►
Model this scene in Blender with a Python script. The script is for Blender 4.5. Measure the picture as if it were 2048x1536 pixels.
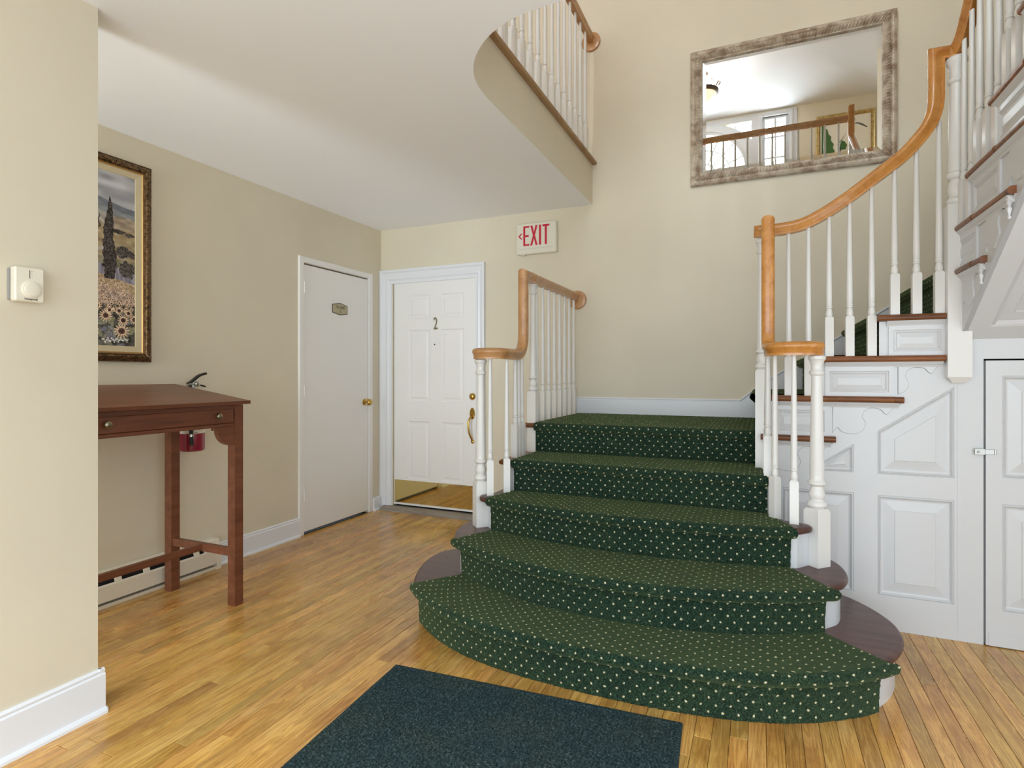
import bpy, math, random
from mathutils import Vector, Matrix
from mathutils.geometry import tessellate_polygon
random.seed(7)
PI = math.pi
scn = bpy.context.scene
for o in list(bpy.data.objects):
    bpy.data.objects.remove(o)
COL = scn.collection

# ---------------------------------------------------------------- camera
EYE = 1.24
cam_d = bpy.data.cameras.new('camera'); cam = bpy.data.objects.new('camera', cam_d); COL.objects.link(cam)
cam_d.sensor_width = 36.0; cam_d.lens = 1130.0 * 36.0 / 2048.0; cam_d.sensor_fit = 'HORIZONTAL'
cam_d.shift_x = 0.0; cam_d.shift_y = -18.0 / 2048.0
cam_d.clip_start = 0.02; cam_d.clip_end = 60
cam.location = (0, 0, EYE); cam.rotation_euler = (PI / 2, 0, math.radians(23.75))
scn.camera = cam

# ---------------------------------------------------------------- colour management, world, lights
scn.view_settings.view_transform = 'Standard'
try: scn.view_settings.look = 'None'
except Exception: pass
scn.view_settings.gamma = 1.0
scn.view_settings.exposure = 0.0
scn.view_settings.use_curve_mapping = False
try: scn.cycles.max_bounces = 12; scn.cycles.diffuse_bounces = 8; scn.cycles.glossy_bounces = 6
except Exception: pass
w = bpy.data.worlds.new('world'); scn.world = w; w.use_nodes = True
w.node_tree.nodes['Background'].inputs[0].default_value = (0.84, 0.93, 1.0, 1)
w.node_tree.nodes['Background'].inputs[1].default_value = 2.05

def area(name, loc, rot, sx, sy, power, col=(1, 1, 1)):
    d = bpy.data.lights.new(name, 'AREA'); d.shape = 'RECTANGLE'; d.size = sx; d.size_y = sy
    d.energy = power; d.color = col
    o = bpy.data.objects.new(name, d); COL.objects.link(o); o.location = loc; o.rotation_euler = rot
    return o
# daylight outside the upstairs windows, and at the open front entrance behind the camera
area('daylight_upper', (-0.4, -2.0, 4.2), (PI / 2, 0, 0), 5.2, 2.6, 1130, (0.84, 0.93, 1.0))
area('daylight_entrance', (-0.6, -4.6, 1.5), (PI / 2, 0, 0), 6.5, 3.0, 142, (0.80, 0.91, 1.0))
area('added_nook_fill', (-2.8, -1.2, 1.4), (PI / 2, 0, 0), 0.75, 2.0, 58, (0.84, 0.94, 1.0))  # added fill for the far door and ceiling; no window seen here

# ---------------------------------------------------------------- small helpers
def V(*a): return Vector(a)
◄
Without the pictures, repeat the listing above exactly.

Model this scene in Blender with a Python script. The script is for Blender 4.5. Measure the picture as if it were 2048x1536 pixels.
import bpy, math, random
from mathutils import Vector, Matrix
from mathutils.geometry import tessellate_polygon
random.seed(7)
PI = math.pi
scn = bpy.context.scene
for o in list(bpy.data.objects):
    bpy.data.objects.remove(o)
COL = scn.collection

# ---------------------------------------------------------------- camera
EYE = 1.24
cam_d = bpy.data.cameras.new('camera'); cam = bpy.data.objects.new('camera', cam_d); COL.objects.link(cam)
cam_d.sensor_width = 36.0; cam_d.lens = 1130.0 * 36.0 / 2048.0; cam_d.sensor_fit = 'HORIZONTAL'
cam_d.shift_x = 0.0; cam_d.shift_y = -18.0 / 2048.0
cam_d.clip_start = 0.02; cam_d.clip_end = 60
cam.location = (0, 0, EYE); cam.rotation_euler = (PI / 2, 0, math.radians(23.75))
scn.camera = cam

# ---------------------------------------------------------------- colour management, world, lights
scn.view_settings.view_transform = 'Standard'
try: scn.view_settings.look = 'None'
except Exception: pass
scn.view_settings.gamma = 1.0
scn.view_settings.exposure = 0.0
scn.view_settings.use_curve_mapping = False
try: scn.cycles.max_bounces = 12; scn.cycles.diffuse_bounces = 8; scn.cycles.glossy_bounces = 6
except Exception: pass
w = bpy.data.worlds.new('world'); scn.world = w; w.use_nodes = True
w.node_tree.nodes['Background'].inputs[0].default_value = (0.84, 0.93, 1.0, 1)
w.node_tree.nodes['Background'].inputs[1].default_value = 2.05

def area(name, loc, rot, sx, sy, power, col=(1, 1, 1)):
    d = bpy.data.lights.new(name, 'AREA'); d.shape = 'RECTANGLE'; d.size = sx; d.size_y = sy
    d.energy = power; d.color = col
    o = bpy.data.objects.new(name, d); COL.objects.link(o); o.location = loc; o.rotation_euler = rot
    return o
# daylight outside the upstairs windows, and at the open front entrance behind the camera
area('daylight_upper', (-0.4, -2.0, 4.2), (PI / 2, 0, 0), 5.2, 2.6, 1130, (0.84, 0.93, 1.0))
area('daylight_entrance', (-0.6, -4.6, 1.5), (PI / 2, 0, 0), 6.5, 3.0, 142, (0.80, 0.91, 1.0))
area('added_nook_fill', (-2.8, -1.2, 1.4), (PI / 2, 0, 0), 0.75, 2.0, 58, (0.84, 0.94, 1.0))  # added fill for the far door and ceiling; no window seen here

# ---------------------------------------------------------------- small helpers
def V(*a): return Vector(a)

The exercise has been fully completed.